November 29, 2006: Lewis on Good Poetry and the Proper Usage of Rhetoric - 0 Comments

"Music means not the noises it is nice to make, but the noises it is nice to hear. Good poetry means not the poetry men like composing, but the poetry men like to listen to or to read."

"First, as to Manipulation. I do not think (and no great civilization has ever thought) that the art of the retorician is necessarily vile. It is in itself noble, though of course, like most arts, it can be wickedly used. . . Both [Poetry and Rhetoric] do it by using language to control what already exists in our minds. . . It is honestly practised when the orator honestly believes that the thing which he calls the passions to support is reason, and usefully practised when this belief of his is in fact correct. It is mischievously practised when that which he summons the passions to aid is, in fact, unreason, and dishonestly practised when he himself knows it is unreason. The proper use is lawful and necessary because, as Aristotle points out, the intellect of itself 'moves nothing': the transition from thinking to doing, in nearly all men at nearly all moments, needs to be assisted by appropriate states of feeling."
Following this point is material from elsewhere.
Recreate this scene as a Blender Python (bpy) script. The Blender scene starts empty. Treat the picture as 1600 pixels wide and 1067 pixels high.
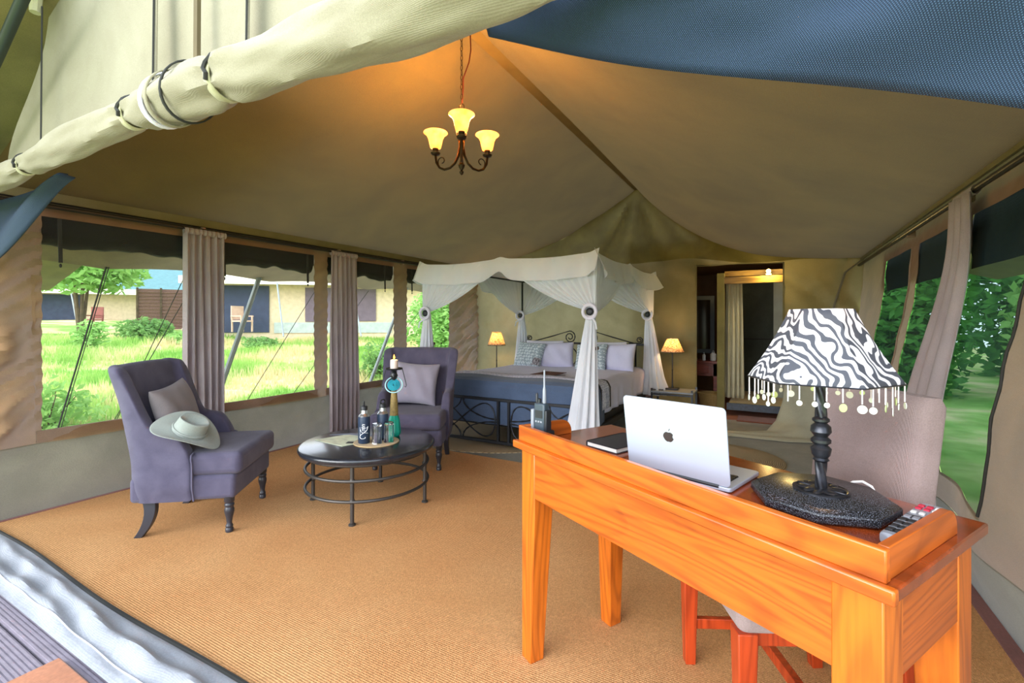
import bpy, bmesh, math, random
from mathutils import Vector, Matrix
from math import sin, cos, pi, radians, sqrt, exp
random.seed(7)
S = bpy.context.scene
COL = S.collection

# ------------------------------------------------------------------ camera
cam_d = bpy.data.cameras.new('camera')
cam = bpy.data.objects.new('camera', cam_d); COL.objects.link(cam)
cam.location = (0, 0, 1.25)
cam.rotation_euler = (pi/2, 0, .508)
cam_d.sensor_width = 36.0
cam_d.lens = 735/1600*36
cam_d.shift_y = -31.5/1600
cam_d.clip_start = .02
S.camera = cam

# ------------------------------------------------------------------ sky, sun, exposure
S.view_settings.view_transform = 'Standard'
S.view_settings.look = 'None'
S.view_settings.gamma = 1
S.view_settings.use_curve_mapping = False
S.view_settings.exposure = 1.1
w = bpy.data.worlds.new('overcast_sky'); S.world = w; w.use_nodes = True
nt = w.node_tree
bg = nt.nodes['Background']
tc = nt.nodes.new('ShaderNodeTexCoord'); sp = nt.nodes.new('ShaderNodeSeparateXYZ')
cr = nt.nodes.new('ShaderNodeValToRGB')
nt.links.new(tc.outputs['Generated'], sp.inputs[0]); nt.links.new(sp.outputs['Z'], cr.inputs[0])
cr.color_ramp.elements[0].color = (.84, .90, 1, 1); cr.color_ramp.elements[1].color = (.70, .82, 1, 1)
nt.links.new(cr.outputs[0], bg.inputs['Color'])
bg.inputs['Strength'].default_value = 2.1
sun_d = bpy.data.lights.new('sun', 'SUN'); sun_d.energy = 1.9; sun_d.angle = radians(50); sun_d.color = (1, .97, .92)
sun = bpy.data.objects.new('sun', sun_d); COL.objects.link(sun)
sun.rotation_euler = Vector((.28, .93, -.22)).to_track_quat('-Z', 'Y').to_euler()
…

November 27, 2006: Lewis on reading poetry for 'good lines' - 0 Comments

"The misunderstanding of the genus (narrative poetry) I have learned from looking into used copies of our great narrative poems. In them you find often enough a number of not very remarkable lines underscored with pencil in the first two pages, and all the rest of the book virgin."

November 15, 2006: Pushkin on love letters - 0 Comments

"Lizaveta read it. The letter contained a declaration of love; it was tender, respectful, and copied word for word from a German novel."

- Pushkin, The Queen of Spades, 1834

November 2, 2006: Dickens on the Whole Duty of Man (and digestive organs) - 0 Comments

-'You lead such a busy life?'
-'Yes, I always have some of'em to look up, or something to look after. But I like business,' said Pancks, getting on a little faster. 'What's a man made for?'
-'For nothing else?' said Clennam.
Pancks put the counter question, 'What else?' . . . 'Here am I,' said Pancks, pursuing his argument with the weekly tenant. 'What else do you suppose I am made for? Nothing. Rattle me out of bed early, set me going, give me as short a time as you like to bolt my meals in, and keep me at it. Keep me always at it, and I'll keep you always at it, you keep somebody else at it. There you are with the Whole Duty of Man in a commercial country.'"

"If Young John had ever slackened in his truth in the less penetrable days of his boyhood, when youth is prone to wear its boots unlaced and is happily unconscious of digestive organs, he had soon strung it up again and screwed it tight."